» Work instructions:
Extract exactly the run of lines starting at the line that holds "Build this scene" and ending at the line that holds "PI = math.pi", both included.

» Source material:
○ ○ ○ ○ ○
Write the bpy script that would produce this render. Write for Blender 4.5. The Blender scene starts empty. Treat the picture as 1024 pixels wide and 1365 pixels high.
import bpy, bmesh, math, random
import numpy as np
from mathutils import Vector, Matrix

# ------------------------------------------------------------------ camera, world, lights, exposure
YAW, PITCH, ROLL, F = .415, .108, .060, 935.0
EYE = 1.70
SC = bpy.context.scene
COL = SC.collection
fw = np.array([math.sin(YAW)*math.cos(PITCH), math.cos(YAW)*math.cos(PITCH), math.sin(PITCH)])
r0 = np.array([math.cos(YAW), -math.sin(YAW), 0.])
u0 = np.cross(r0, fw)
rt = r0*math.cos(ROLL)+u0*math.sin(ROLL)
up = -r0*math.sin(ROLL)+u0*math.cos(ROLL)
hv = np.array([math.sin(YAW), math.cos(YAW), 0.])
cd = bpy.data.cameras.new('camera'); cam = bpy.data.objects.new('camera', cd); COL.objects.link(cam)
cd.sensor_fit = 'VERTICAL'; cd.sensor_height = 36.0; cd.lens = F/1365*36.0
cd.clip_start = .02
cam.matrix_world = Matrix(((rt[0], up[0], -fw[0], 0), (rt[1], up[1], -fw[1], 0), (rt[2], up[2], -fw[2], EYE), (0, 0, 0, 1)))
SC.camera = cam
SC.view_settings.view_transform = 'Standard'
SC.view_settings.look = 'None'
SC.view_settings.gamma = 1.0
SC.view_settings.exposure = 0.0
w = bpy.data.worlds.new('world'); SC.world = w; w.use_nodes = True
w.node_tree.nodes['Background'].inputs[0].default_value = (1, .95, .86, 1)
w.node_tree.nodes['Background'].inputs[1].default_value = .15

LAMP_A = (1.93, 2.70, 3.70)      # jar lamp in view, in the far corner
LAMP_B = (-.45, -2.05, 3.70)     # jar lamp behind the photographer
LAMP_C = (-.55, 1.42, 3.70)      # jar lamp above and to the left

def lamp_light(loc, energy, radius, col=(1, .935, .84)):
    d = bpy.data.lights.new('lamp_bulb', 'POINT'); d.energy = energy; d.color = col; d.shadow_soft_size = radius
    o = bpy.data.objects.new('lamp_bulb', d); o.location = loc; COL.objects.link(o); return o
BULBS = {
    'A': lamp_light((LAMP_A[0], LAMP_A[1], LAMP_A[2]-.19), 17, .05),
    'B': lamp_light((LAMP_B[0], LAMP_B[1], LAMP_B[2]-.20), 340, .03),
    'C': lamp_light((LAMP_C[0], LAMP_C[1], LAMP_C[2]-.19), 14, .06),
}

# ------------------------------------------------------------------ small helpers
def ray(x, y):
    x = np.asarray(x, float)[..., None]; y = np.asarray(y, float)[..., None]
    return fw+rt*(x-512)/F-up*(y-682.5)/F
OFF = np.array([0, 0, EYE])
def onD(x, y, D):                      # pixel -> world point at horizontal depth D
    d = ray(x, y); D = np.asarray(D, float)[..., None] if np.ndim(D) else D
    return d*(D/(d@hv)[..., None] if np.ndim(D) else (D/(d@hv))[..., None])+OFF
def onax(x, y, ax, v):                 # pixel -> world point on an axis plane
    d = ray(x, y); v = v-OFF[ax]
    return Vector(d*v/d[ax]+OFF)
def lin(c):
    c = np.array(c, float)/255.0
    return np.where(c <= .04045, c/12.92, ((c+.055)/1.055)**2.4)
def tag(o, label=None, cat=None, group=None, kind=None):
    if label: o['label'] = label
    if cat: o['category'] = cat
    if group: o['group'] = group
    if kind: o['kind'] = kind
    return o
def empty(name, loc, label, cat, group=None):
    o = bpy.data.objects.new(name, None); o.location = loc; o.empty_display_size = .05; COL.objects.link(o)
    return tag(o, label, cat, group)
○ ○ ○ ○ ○
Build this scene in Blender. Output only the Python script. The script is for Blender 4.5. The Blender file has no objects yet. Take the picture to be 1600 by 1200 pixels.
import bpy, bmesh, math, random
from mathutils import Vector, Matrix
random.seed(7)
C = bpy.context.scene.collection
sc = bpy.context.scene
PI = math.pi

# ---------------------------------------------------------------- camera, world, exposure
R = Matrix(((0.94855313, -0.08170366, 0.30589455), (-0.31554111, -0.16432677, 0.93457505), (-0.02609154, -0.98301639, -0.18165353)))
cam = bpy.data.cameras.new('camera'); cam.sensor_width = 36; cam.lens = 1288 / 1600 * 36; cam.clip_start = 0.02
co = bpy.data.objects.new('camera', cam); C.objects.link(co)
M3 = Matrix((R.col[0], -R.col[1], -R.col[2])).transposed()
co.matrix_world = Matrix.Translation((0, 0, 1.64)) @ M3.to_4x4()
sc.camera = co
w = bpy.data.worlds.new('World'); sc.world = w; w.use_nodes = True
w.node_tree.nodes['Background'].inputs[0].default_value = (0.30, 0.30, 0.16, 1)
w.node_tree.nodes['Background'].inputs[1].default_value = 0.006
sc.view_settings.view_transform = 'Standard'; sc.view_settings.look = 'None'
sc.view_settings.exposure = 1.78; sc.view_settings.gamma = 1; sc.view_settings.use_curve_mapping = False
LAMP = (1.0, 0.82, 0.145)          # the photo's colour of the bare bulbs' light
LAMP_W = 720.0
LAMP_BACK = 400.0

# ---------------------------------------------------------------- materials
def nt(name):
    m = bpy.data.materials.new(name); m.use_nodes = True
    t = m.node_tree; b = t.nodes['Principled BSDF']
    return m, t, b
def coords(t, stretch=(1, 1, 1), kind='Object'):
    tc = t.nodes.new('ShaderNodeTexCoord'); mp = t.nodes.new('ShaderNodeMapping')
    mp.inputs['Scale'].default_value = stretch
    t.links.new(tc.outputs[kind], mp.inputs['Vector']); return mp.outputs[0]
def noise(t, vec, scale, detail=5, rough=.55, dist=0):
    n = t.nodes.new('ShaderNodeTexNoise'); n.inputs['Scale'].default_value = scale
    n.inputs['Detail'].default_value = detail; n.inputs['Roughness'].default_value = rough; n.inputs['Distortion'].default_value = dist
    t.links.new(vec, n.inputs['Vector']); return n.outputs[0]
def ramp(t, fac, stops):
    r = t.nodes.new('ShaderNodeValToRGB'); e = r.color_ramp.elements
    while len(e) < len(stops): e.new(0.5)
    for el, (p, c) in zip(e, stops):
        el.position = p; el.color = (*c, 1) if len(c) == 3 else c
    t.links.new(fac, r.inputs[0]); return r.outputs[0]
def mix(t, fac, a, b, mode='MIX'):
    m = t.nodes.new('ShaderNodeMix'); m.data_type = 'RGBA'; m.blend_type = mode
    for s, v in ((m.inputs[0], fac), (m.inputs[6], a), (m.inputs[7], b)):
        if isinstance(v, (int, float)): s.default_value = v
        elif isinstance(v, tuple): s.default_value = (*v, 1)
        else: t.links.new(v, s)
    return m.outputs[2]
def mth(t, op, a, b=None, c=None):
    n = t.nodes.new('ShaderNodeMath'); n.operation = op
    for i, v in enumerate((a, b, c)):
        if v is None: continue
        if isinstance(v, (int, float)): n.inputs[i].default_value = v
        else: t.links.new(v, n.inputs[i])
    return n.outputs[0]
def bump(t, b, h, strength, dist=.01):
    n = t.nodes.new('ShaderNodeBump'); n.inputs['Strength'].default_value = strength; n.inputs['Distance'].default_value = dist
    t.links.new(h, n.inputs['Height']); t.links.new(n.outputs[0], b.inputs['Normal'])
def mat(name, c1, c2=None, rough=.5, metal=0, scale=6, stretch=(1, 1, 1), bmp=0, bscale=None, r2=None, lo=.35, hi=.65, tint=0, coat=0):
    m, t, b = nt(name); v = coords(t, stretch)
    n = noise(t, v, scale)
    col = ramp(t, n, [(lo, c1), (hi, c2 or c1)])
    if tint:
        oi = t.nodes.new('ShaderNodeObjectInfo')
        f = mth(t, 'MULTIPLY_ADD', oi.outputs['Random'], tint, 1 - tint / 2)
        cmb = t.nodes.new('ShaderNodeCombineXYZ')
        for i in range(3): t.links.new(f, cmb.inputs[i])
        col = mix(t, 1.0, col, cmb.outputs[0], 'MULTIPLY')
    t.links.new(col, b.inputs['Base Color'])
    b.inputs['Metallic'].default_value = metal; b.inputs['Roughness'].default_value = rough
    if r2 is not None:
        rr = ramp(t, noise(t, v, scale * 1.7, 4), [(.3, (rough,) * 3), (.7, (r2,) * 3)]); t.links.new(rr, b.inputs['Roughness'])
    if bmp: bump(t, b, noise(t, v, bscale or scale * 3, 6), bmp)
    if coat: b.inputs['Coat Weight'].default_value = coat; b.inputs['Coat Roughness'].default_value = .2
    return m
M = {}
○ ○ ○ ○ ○
» Right answer:
Build this scene in Blender. Output only the Python script. The script is for Blender 4.5. The Blender file has no objects yet. Take the picture to be 1600 by 1200 pixels.
import bpy, bmesh, math, random
from mathutils import Vector, Matrix
random.seed(7)
C = bpy.context.scene.collection
sc = bpy.context.scene
PI = math.pi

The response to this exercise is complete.